WHAT THE TASK ASKS -> Exclude the pictures and reproduce the remaining data exactly as written.

▬▬▬

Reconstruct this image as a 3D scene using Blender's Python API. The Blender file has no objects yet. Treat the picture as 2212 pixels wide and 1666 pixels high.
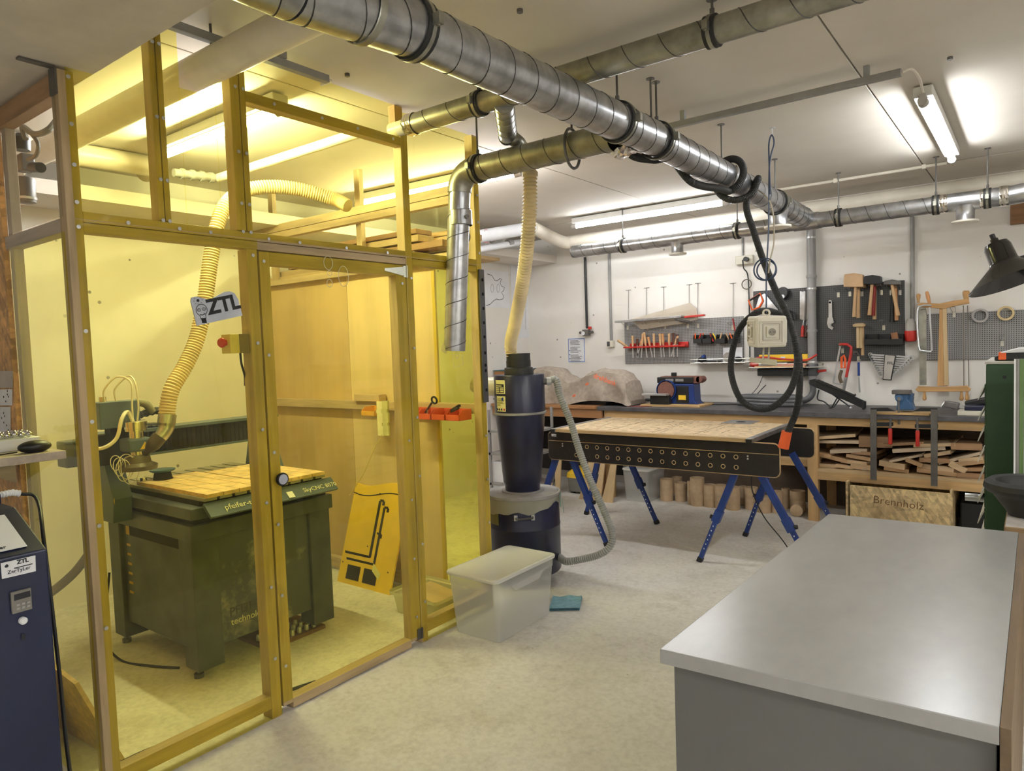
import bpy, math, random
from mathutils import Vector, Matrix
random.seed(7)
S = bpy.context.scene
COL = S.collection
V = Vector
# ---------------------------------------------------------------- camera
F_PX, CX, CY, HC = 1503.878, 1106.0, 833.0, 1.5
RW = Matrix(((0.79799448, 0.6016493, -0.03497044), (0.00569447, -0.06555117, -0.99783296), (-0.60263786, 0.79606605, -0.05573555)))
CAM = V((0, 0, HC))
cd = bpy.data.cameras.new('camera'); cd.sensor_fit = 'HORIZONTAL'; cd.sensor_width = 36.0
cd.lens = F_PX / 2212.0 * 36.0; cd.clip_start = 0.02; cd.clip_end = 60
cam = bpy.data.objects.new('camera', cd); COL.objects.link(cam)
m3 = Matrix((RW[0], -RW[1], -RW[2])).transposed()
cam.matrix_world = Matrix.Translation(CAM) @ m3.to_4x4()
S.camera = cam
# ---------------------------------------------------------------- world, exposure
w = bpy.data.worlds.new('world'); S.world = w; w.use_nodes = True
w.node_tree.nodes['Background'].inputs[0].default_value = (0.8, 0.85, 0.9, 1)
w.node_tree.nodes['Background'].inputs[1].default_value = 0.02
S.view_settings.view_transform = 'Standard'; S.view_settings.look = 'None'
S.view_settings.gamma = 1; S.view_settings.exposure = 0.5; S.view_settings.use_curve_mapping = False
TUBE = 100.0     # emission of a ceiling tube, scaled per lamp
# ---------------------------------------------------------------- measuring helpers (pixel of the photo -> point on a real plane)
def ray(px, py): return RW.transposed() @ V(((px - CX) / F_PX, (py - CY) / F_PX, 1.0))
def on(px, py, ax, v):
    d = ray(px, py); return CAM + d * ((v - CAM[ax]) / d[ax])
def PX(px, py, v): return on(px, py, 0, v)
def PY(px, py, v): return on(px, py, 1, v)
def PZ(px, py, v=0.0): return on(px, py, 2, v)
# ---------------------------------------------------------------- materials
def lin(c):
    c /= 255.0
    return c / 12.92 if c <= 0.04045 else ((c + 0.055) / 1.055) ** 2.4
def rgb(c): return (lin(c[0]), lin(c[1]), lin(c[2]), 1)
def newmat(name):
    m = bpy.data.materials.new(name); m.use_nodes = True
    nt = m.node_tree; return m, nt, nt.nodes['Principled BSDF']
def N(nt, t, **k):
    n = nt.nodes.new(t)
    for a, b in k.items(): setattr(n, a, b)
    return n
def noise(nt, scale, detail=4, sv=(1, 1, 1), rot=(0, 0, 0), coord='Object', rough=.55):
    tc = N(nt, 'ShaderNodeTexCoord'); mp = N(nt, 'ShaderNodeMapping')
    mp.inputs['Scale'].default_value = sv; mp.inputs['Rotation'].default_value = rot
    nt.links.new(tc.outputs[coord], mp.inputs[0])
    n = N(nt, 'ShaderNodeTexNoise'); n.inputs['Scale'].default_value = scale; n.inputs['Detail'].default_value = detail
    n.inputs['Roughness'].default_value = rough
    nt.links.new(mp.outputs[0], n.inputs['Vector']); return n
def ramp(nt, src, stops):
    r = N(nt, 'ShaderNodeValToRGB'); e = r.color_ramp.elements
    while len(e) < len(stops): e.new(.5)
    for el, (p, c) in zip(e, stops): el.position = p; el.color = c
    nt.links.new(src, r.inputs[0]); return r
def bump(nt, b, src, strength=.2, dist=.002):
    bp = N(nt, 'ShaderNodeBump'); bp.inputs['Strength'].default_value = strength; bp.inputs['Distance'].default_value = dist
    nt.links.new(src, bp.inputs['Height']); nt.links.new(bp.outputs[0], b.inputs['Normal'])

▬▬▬

EXERCISE RESULT ->
Reconstruct this image as a 3D scene using Blender's Python API. The Blender file has no objects yet. Treat the picture as 2212 pixels wide and 1666 pixels high.
import bpy, math, random
from mathutils import Vector, Matrix
random.seed(7)
S = bpy.context.scene
COL = S.collection
V = Vector
# ---------------------------------------------------------------- camera
F_PX, CX, CY, HC = 1503.878, 1106.0, 833.0, 1.5
RW = Matrix(((0.79799448, 0.6016493, -0.03497044), (0.00569447, -0.06555117, -0.99783296), (-0.60263786, 0.79606605, -0.05573555)))
CAM = V((0, 0, HC))
cd = bpy.data.cameras.new('camera'); cd.sensor_fit = 'HORIZONTAL'; cd.sensor_width = 36.0
cd.lens = F_PX / 2212.0 * 36.0; cd.clip_start = 0.02; cd.clip_end = 60
cam = bpy.data.objects.new('camera', cd); COL.objects.link(cam)
m3 = Matrix((RW[0], -RW[1], -RW[2])).transposed()
cam.matrix_world = Matrix.Translation(CAM) @ m3.to_4x4()
S.camera = cam
# ---------------------------------------------------------------- world, exposure
w = bpy.data.worlds.new('world'); S.world = w; w.use_nodes = True
w.node_tree.nodes['Background'].inputs[0].default_value = (0.8, 0.85, 0.9, 1)
w.node_tree.nodes['Background'].inputs[1].default_value = 0.02
S.view_settings.view_transform = 'Standard'; S.view_settings.look = 'None'
S.view_settings.gamma = 1; S.view_settings.exposure = 0.5; S.view_settings.use_curve_mapping = False
TUBE = 100.0     # emission of a ceiling tube, scaled per lamp
# ---------------------------------------------------------------- measuring helpers (pixel of the photo -> point on a real plane)
def ray(px, py): return RW.transposed() @ V(((px - CX) / F_PX, (py - CY) / F_PX, 1.0))
def on(px, py, ax, v):
    d = ray(px, py); return CAM + d * ((v - CAM[ax]) / d[ax])
def PX(px, py, v): return on(px, py, 0, v)
def PY(px, py, v): return on(px, py, 1, v)
def PZ(px, py, v=0.0): return on(px, py, 2, v)
# ---------------------------------------------------------------- materials
def lin(c):
    c /= 255.0
    return c / 12.92 if c <= 0.04045 else ((c + 0.055) / 1.055) ** 2.4
def rgb(c): return (lin(c[0]), lin(c[1]), lin(c[2]), 1)
def newmat(name):
    m = bpy.data.materials.new(name); m.use_nodes = True
    nt = m.node_tree; return m, nt, nt.nodes['Principled BSDF']
def N(nt, t, **k):
    n = nt.nodes.new(t)
    for a, b in k.items(): setattr(n, a, b)
    return n
def noise(nt, scale, detail=4, sv=(1, 1, 1), rot=(0, 0, 0), coord='Object', rough=.55):
    tc = N(nt, 'ShaderNodeTexCoord'); mp = N(nt, 'ShaderNodeMapping')
    mp.inputs['Scale'].default_value = sv; mp.inputs['Rotation'].default_value = rot
    nt.links.new(tc.outputs[coord], mp.inputs[0])
    n = N(nt, 'ShaderNodeTexNoise'); n.inputs['Scale'].default_value = scale; n.inputs['Detail'].default_value = detail
    n.inputs['Roughness'].default_value = rough
    nt.links.new(mp.outputs[0], n.inputs['Vector']); return n
def ramp(nt, src, stops):
    r = N(nt, 'ShaderNodeValToRGB'); e = r.color_ramp.elements
    while len(e) < len(stops): e.new(.5)
    for el, (p, c) in zip(e, stops): el.position = p; el.color = c
    nt.links.new(src, r.inputs[0]); return r
def bump(nt, b, src, strength=.2, dist=.002):
    bp = N(nt, 'ShaderNodeBump'); bp.inputs['Strength'].default_value = strength; bp.inputs['Distance'].default_value = dist
    nt.links.new(src, bp.inputs['Height']); nt.links.new(bp.outputs[0], b.inputs['Normal'])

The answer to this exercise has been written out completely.